◆ Requirement ◆
Beginning at the first line of the data, print each line exactly, stopping after the line that contains "COL = SC.collection".

[BEGIN Input]

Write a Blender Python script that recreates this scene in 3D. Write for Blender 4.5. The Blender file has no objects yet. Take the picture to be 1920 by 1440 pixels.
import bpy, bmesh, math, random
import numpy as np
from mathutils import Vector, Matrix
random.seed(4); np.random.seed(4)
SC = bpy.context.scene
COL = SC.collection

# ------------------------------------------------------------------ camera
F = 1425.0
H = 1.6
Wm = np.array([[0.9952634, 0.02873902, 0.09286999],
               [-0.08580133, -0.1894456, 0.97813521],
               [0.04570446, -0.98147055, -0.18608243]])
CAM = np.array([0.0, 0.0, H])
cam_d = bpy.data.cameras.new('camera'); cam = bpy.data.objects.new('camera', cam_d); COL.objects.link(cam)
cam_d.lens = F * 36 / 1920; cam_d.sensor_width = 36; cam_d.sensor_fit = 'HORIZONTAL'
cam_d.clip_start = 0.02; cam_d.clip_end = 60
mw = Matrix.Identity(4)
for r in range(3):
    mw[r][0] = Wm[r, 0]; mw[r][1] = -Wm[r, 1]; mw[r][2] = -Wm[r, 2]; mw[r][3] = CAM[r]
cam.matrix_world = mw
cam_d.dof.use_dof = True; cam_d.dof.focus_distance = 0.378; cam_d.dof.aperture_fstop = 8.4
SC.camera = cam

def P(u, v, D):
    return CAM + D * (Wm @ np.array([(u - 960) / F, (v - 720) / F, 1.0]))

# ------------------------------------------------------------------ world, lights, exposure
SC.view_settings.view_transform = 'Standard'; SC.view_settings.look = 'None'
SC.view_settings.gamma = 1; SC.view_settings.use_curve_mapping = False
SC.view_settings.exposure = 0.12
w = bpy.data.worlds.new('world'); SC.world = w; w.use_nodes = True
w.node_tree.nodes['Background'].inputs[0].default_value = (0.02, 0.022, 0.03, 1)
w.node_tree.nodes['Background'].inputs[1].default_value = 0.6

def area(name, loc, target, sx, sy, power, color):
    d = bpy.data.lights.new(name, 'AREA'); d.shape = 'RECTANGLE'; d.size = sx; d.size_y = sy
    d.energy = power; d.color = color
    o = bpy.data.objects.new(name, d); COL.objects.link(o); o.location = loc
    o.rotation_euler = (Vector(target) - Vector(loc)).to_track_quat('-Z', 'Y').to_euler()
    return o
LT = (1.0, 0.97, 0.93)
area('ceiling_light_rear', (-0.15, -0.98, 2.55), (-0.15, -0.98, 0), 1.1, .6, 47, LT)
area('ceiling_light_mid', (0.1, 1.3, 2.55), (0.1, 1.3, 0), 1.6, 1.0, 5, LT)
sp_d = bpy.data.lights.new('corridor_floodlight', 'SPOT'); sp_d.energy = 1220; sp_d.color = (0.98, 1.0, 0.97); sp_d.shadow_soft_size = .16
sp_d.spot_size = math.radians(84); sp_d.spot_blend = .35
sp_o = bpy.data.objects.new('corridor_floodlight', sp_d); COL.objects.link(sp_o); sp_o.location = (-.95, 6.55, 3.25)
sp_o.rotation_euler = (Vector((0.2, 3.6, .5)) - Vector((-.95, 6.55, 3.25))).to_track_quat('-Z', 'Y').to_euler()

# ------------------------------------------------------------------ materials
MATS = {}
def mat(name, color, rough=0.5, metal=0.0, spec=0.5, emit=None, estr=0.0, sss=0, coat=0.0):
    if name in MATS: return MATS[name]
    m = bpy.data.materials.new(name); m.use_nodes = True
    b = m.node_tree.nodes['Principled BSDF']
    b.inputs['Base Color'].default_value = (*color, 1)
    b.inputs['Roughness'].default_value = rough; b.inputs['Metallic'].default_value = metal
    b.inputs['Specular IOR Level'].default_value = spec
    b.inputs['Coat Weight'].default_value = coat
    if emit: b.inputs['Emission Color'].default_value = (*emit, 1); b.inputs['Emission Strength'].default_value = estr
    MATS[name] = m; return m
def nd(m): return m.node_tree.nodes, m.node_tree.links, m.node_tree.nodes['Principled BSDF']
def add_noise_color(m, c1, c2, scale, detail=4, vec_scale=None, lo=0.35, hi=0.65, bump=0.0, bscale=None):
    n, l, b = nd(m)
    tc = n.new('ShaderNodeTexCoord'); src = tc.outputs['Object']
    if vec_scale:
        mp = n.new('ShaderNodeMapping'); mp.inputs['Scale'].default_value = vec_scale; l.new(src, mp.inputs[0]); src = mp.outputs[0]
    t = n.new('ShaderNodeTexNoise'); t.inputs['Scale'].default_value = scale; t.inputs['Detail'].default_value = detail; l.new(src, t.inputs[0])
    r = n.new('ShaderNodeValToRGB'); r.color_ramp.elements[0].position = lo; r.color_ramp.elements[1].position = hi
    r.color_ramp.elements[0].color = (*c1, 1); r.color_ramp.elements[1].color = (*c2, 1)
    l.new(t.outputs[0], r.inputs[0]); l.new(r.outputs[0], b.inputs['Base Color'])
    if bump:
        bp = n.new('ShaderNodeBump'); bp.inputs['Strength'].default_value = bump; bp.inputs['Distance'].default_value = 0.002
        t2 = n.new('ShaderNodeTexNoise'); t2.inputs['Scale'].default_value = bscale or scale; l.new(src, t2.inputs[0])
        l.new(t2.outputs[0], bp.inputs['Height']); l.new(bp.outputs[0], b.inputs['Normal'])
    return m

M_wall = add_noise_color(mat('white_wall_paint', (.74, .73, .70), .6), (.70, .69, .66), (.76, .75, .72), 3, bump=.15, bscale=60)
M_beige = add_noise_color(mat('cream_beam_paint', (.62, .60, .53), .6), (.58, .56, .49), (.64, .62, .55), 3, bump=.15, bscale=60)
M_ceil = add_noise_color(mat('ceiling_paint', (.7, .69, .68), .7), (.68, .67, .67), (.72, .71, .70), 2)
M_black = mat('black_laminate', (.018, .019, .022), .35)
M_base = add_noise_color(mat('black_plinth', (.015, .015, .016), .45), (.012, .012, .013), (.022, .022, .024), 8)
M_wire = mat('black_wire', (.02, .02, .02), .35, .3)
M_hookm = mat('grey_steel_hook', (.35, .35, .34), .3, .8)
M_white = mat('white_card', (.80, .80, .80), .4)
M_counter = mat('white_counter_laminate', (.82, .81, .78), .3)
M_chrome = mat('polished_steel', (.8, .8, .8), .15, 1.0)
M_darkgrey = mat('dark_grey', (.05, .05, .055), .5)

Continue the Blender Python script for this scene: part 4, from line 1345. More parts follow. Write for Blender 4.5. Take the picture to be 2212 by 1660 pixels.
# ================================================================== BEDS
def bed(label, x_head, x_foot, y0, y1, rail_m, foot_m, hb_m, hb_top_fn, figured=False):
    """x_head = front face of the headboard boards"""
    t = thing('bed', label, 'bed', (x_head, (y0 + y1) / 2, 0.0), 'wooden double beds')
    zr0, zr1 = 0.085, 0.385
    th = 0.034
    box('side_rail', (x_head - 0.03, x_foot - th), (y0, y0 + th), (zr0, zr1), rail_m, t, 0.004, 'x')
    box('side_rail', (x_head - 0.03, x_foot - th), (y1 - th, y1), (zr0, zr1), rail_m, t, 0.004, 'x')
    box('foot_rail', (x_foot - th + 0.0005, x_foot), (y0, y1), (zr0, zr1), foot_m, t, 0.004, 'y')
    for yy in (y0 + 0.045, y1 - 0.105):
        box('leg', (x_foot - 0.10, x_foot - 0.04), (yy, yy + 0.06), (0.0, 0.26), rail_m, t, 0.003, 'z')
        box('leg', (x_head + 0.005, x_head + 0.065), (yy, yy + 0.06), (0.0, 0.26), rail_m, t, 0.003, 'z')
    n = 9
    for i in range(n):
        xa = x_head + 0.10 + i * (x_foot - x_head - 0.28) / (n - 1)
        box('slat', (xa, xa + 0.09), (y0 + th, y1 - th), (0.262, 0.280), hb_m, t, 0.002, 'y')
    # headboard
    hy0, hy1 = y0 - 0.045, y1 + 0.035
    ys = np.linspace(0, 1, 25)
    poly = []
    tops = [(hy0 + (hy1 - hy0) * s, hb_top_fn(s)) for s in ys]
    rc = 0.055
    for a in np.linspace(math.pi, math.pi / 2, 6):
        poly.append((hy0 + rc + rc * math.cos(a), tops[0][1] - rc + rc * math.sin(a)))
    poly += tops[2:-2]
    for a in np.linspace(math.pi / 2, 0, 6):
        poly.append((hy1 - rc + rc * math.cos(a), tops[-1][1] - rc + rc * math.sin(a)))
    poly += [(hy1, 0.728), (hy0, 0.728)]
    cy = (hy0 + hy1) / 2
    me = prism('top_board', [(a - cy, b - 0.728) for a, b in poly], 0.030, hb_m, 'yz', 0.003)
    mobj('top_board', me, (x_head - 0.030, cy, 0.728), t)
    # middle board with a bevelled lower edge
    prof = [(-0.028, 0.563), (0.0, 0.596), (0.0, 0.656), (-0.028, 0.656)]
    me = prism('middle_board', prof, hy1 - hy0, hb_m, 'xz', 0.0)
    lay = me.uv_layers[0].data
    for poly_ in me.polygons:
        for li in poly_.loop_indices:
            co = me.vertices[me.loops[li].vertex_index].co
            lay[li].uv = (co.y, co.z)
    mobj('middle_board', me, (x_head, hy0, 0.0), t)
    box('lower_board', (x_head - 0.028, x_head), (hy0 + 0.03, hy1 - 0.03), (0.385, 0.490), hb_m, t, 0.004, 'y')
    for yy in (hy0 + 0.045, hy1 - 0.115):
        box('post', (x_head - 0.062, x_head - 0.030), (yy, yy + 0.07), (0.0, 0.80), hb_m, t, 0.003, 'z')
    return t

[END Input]

◆ Output for this exercise ◆
Write a Blender Python script that recreates this scene in 3D. Write for Blender 4.5. The Blender file has no objects yet. Take the picture to be 1920 by 1440 pixels.
import bpy, bmesh, math, random
import numpy as np
from mathutils import Vector, Matrix
random.seed(4); np.random.seed(4)
SC = bpy.context.scene
COL = SC.collection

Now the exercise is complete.